• GOAL OF THE EXERCISE:
Every line must be returned precisely as it is written.

• SOURCE MATERIAL:
****************

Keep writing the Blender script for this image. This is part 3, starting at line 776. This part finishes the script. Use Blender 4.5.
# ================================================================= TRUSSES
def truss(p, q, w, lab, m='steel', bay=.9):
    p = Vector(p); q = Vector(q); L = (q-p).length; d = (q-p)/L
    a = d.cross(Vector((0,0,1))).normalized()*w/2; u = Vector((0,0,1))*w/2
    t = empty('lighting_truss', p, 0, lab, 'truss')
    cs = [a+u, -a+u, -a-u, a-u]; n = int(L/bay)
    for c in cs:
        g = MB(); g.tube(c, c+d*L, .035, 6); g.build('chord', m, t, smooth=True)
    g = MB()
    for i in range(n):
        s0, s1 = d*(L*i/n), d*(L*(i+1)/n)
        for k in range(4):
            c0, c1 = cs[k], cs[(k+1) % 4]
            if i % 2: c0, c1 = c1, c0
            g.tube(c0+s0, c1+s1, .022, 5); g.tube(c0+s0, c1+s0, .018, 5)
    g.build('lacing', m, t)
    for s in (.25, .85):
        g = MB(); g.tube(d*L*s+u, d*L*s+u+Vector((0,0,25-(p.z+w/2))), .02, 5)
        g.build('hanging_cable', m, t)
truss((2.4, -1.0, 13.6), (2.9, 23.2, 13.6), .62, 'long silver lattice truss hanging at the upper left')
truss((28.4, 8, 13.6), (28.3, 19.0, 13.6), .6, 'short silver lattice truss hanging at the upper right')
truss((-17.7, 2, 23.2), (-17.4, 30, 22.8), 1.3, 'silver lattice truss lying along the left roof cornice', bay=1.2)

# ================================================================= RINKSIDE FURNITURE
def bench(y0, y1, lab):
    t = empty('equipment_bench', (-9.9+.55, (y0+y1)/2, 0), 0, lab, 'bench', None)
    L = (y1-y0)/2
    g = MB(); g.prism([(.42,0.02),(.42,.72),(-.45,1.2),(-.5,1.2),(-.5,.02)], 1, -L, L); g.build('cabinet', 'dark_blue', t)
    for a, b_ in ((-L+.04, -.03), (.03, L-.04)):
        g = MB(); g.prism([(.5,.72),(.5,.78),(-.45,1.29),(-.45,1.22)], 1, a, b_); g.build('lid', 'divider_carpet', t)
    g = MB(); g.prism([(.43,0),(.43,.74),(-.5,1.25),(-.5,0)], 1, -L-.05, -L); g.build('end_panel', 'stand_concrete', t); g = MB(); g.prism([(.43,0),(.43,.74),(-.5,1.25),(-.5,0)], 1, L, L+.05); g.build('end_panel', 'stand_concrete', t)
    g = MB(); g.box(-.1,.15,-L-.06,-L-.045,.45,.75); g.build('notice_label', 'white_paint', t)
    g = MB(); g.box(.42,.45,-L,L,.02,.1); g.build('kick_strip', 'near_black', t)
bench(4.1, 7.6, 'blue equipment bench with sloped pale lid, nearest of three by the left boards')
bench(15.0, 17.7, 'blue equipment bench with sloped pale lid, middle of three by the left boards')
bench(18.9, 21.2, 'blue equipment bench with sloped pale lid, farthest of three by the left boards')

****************

• RESULT FOR THIS TASK:
Keep writing the Blender script for this image. This is part 3, starting at line 776. This part finishes the script. Use Blender 4.5.
# ================================================================= TRUSSES
def truss(p, q, w, lab, m='steel', bay=.9):
    p = Vector(p); q = Vector(q); L = (q-p).length; d = (q-p)/L
    a = d.cross(Vector((0,0,1))).normalized()*w/2; u = Vector((0,0,1))*w/2
    t = empty('lighting_truss', p, 0, lab, 'truss')
    cs = [a+u, -a+u, -a-u, a-u]; n = int(L/bay)
    for c in cs:
        g = MB(); g.tube(c, c+d*L, .035, 6); g.build('chord', m, t, smooth=True)
    g = MB()
    for i in range(n):
        s0, s1 = d*(L*i/n), d*(L*(i+1)/n)
        for k in range(4):
            c0, c1 = cs[k], cs[(k+1) % 4]
            if i % 2: c0, c1 = c1, c0
            g.tube(c0+s0, c1+s1, .022, 5); g.tube(c0+s0, c1+s0, .018, 5)
    g.build('lacing', m, t)
    for s in (.25, .85):
        g = MB(); g.tube(d*L*s+u, d*L*s+u+Vector((0,0,25-(p.z+w/2))), .02, 5)
        g.build('hanging_cable', m, t)
truss((2.4, -1.0, 13.6), (2.9, 23.2, 13.6), .62, 'long silver lattice truss hanging at the upper left')
truss((28.4, 8, 13.6), (28.3, 19.0, 13.6), .6, 'short silver lattice truss hanging at the upper right')
truss((-17.7, 2, 23.2), (-17.4, 30, 22.8), 1.3, 'silver lattice truss lying along the left roof cornice', bay=1.2)

# ================================================================= RINKSIDE FURNITURE
def bench(y0, y1, lab):
    t = empty('equipment_bench', (-9.9+.55, (y0+y1)/2, 0), 0, lab, 'bench', None)
    L = (y1-y0)/2
    g = MB(); g.prism([(.42,0.02),(.42,.72),(-.45,1.2),(-.5,1.2),(-.5,.02)], 1, -L, L); g.build('cabinet', 'dark_blue', t)
    for a, b_ in ((-L+.04, -.03), (.03, L-.04)):
        g = MB(); g.prism([(.5,.72),(.5,.78),(-.45,1.29),(-.45,1.22)], 1, a, b_); g.build('lid', 'divider_carpet', t)
    g = MB(); g.prism([(.43,0),(.43,.74),(-.5,1.25),(-.5,0)], 1, -L-.05, -L); g.build('end_panel', 'stand_concrete', t); g = MB(); g.prism([(.43,0),(.43,.74),(-.5,1.25),(-.5,0)], 1, L, L+.05); g.build('end_panel', 'stand_concrete', t)
    g = MB(); g.box(-.1,.15,-L-.06,-L-.045,.45,.75); g.build('notice_label', 'white_paint', t)
    g = MB(); g.box(.42,.45,-L,L,.02,.1); g.build('kick_strip', 'near_black', t)
bench(4.1, 7.6, 'blue equipment bench with sloped pale lid, nearest of three by the left boards')
bench(15.0, 17.7, 'blue equipment bench with sloped pale lid, middle of three by the left boards')
bench(18.9, 21.2, 'blue equipment bench with sloped pale lid, farthest of three by the left boards')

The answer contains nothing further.